You know, change is just inevitable to all things in life. And to again, create that space for our older generations that, hey, it's okay. Things change. We're going to adapt. We're going to adapt with you, but it's also an opportunity for you to give back because when you joined, you know, the company 20, 30 years ago, you knew that you wanted to be developed properly. So now let’s give that same opportunity to the new people coming in.

Natural Calmness

Anderson Williams: I don't know if you've heard it as clearly as I experienced it in the interview, but I had to pause to share some feedback with Leanne as I was struck by the first few minutes of our conversation.

You seem Leanne to have a natural calmness and sense of perspective about you. Is that an accurate early observation?

And if so, where does that come from?

Leanne Watson: It is. It comes from just again, being very blessed and being raised well, you know, kudos to my parents for instilling that in me. You know, at the end of the day, life happens. And if it was predictable, it would be called life. You're going to be faced with a multitude of challenges and adversities.

And at the end of the day, you cross that bridge when you get there and you identify what could go wrong.
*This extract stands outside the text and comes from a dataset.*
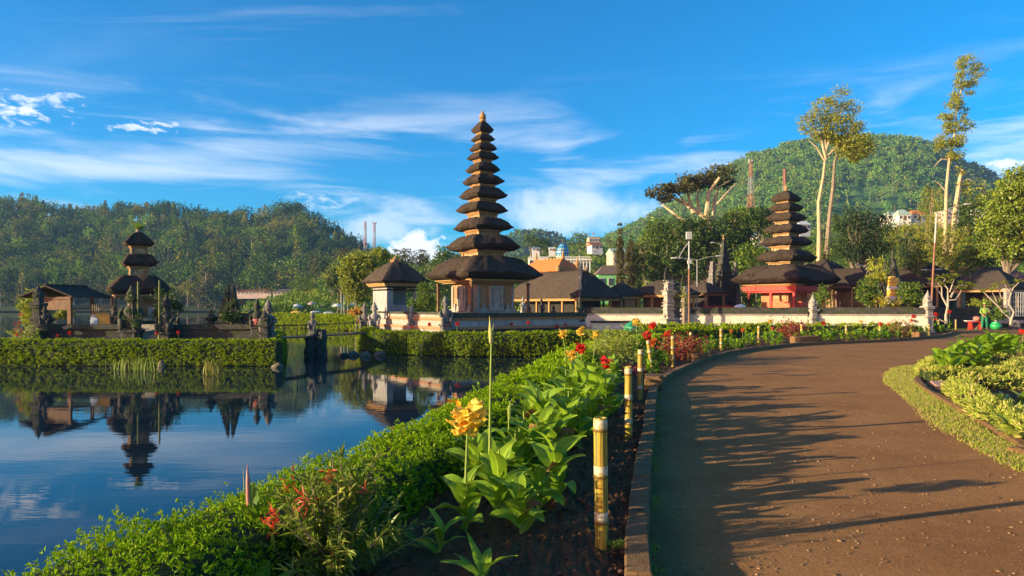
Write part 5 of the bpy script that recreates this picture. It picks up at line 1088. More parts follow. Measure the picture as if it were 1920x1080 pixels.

But you also don't harp on it. And so being calm, I've overcome a lot of, uh, a lot of hurdles in my own lifetime and my own career. And I'm still here, you know, I'm having a conversation with you and that's something to be proud of.

And that's something to take joy in every single day. And that's what I like to express to everyone I come in contact with that, hey, it's going to be okay.

Anderson Williams: This sort of calm and perspective is invaluable in any entrepreneurial venture, but I wondered how it impacted Leanne's particular approach and success in talent acquisition.

Leanne Watson: I think the fun part for me, because I never work, you know, I love what I do. So, the most fun part every day is just really recognizing that every person is different. No matter whose company name I say, no matter what their titles are, what they're looking to accomplish, I'm able to really peel back the layer and figure out what's important for them.

So, I do, I have my own set of questions, but really the first question is, how can I help you today? What are you looking for? Why are we having this conversation? I don't care what's on your resume. Not that I don't care, but I don't, in all honesty. What I care about is what makes you tick. Who are you doing this for?

 

What are you doing this for? And then we can together figure out if this particular role that we're recruiting for or sourcing for will be a good fit.

Trust But Verify

Anderson Williams: So, I was curious, how does someone in talent acquisition get acquired as talent? I wanted to know how Leanne got to H2O Care Partners in the first place.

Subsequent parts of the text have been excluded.